I think it speaks to the idea that growing up you can listen to whatever you want and you’re constantly shifting around, and then for some reason as an adult you’re supposed to identify yourself by the kind of music you like and stick with it.
That’s the weird thing. Things just kind of ossify. I can remember a point, I couldn’t pinpoint—but I was like, I’m tired of saying I like this but I don’t like this, and because I like this, I don’t like that. It’s very freeing at a certain point. I think the way most people listen to and obtain music now is more like that, it’s just a free-for-all. A lot of the music we’ve done is kind of like that, it’s not about a genre, it’s not about this or that, it’s kind of like, We listen to everything, so it breaks down the walls. It doesn’t have to have a guitar, it doesn’t have to have a beat. It’s freeing. But for some people, that’s anathema. You should just play the song that way, but I don’t think any of us could really jive with that.

There’s so much out there and it costs nothing to find out about new genres at all. So obviously everybody’s going to be taking a bit from everything at this point.
I was talking to my friend the other day and she was saying that her brother is in high school, and I was saying that I had seen the Metallica documentary and really liked it and she responded, I think my brother likes Metallica, but my brother likes everything. He’s likes the new R&B and he likes Metallica. That’s the 21st Century high school kid. I don’t think it’s even like 15 years ago when I was in high school. You had to align yourself. With file sharing and the internet and the demise of the recorded music industry, now it’s just like everyone likes everything.

I don’t know if you can even talk about this in these terms, but what sort of releases are coming up from Family Edition?
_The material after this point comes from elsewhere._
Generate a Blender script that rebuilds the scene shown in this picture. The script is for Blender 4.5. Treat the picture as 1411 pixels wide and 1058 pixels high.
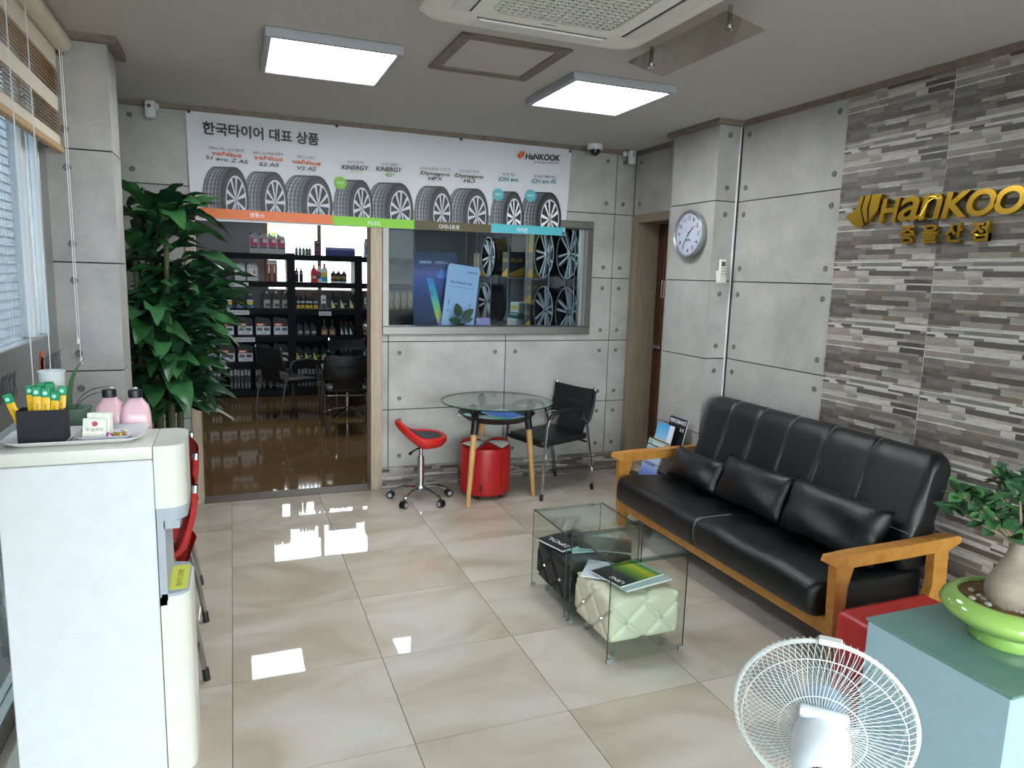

We don’t really have stuff mapped out. There will be the EPs that are finished, the Newborn Huskies, the Boston one. Tanlines is finishing up a mix of unreleased stuff that they’ve done that I’m pretty psyched on. A lot of the stuff they made the first six months or year of being together with guest vocalists from all kinds of places, that’s gonna be pretty cool. Jesse’s been putting that together and that should probably one of the next couple things we put out there. When they got together—Jesse and Eric—they were doing remixes and making songs and beats and stuff and now Eric is doing vocals on a lot of stuff live and with their EP and everything. At the time, that wasn’t the case, so people would come by the studio and sing on them, or they would send people beats and get stuff back. They have this backlog that they haven’t really been able to do anything with. Jesse was like, it’s going to be the Tanlines’ Tattoo You because Tattoo You was made entirely of Rolling Stones outtakes and they didn’t even get together to make the album, they just pasted together a bunch of stuff they’d done, which I had never heard. We should probably research that, because Jesse might have just made that up. That’ll be the first thing you find when you look it up. Quotes from Mick Jagger, like, we just put that shit together, we didn’t even record. So that and more Newborn Huskies and then we’ll see. The cool thing about that is that we have things like Tanlines stuff they haven’t released and Restless People and old P Murder that we didn’t do shit with. There’s a fair amount of material that we’ve done or are planning to do. It’s cool to set up a way to put stuff out where you don’t have to jump through all the hoops or wait six months for records to come out or print.